We will give short feedback to each candidate, successful or otherwise. Longer feedback may be available on request.
Reviewing a Structured Interview
We can't employ everyone, so the point of the interview review is to shorten the shortlist. Although the interviews may well have indicated red flags, they may well have raised amber ones too, i.e. qualities or traits that are not blockers, but may suggest particular ways of working or interacting needed to make this a good workplace for the potential team member.
How you conduct the review is up to you. However, one of the objectives of structured interviews is to make it easier to compare candidates. In that light, it may be instructive to compare the candidates' responses with each other by taking each of the scenarios (and follow-ups) of your structured interview in turn — look at all responses to scenario 1 first, then scenario 2, and so on.
There are several strategies you might take for coming to a decision on shortening the list of applicants.
- Together or separately?
- You may like to discuss the responses together with all your co-interviewers.
- You may like to assess the responses separately from each other, so that no interviewers are swayed by the arguments of another. Someone might then collate the ranking into one overall summary.
- You may like to assess separately, and then discuss together and arrange in a rank. This is the most likely approach you will take, but beware of affinity bias in discussions like these (e.g. agreeing with the dominant voice or most senior person, for example).
- Ranking strategies
- Gut feel Not recommended, as it's potentially fraught with bias and misuse. But it does happen, and with valid justification it may be what's appropriate, for example, if the shortlist is already very short.
- Dot voting
- You might like to choose a dot voting method per question, with each interviewer having 1 or 2 dots less than than the total number of interviewees. You should probably vote after discussing each scenario and follow-ups.
- You might like to choose a dot voting method overall, after you've discussed all of the scenarios. Just beware of availability bias (e.g. the last scenario's discussion colouring all the scenarios\ and anchoring effects (e.g. a first or specific impression colouring all impressions) in discussions like these.

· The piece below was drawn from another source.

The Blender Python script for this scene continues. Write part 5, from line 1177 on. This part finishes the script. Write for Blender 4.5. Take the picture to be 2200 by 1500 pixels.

- T-shirt sizes You may like to assign t-shirt sizes — S, M, L, XL — to your perception of the quality or virtues of interviewees responses (bigger being 'better'). The advantage here is that rankings are non-exclusive — you do not need to have only one L-sized interviewee, for instance.
- Fibonacci numbers If you are going to assign numbers to interviewees responses, you may want to use a non-linear scale to give you a more marked separation between candidates and help make the 'scoring' more clearly delineated. The Fibonacci scale (1, 2, 3, 5, 8, 13, 21, etc), commonly used in agile estimating, may be helpful.
Output: a shortened shortlist
At the end, you should have a short list with your agreed number of candidates in it.
Communicate the outcomes to colleagues, and to candidates in due course in the manner you outlined in the interview.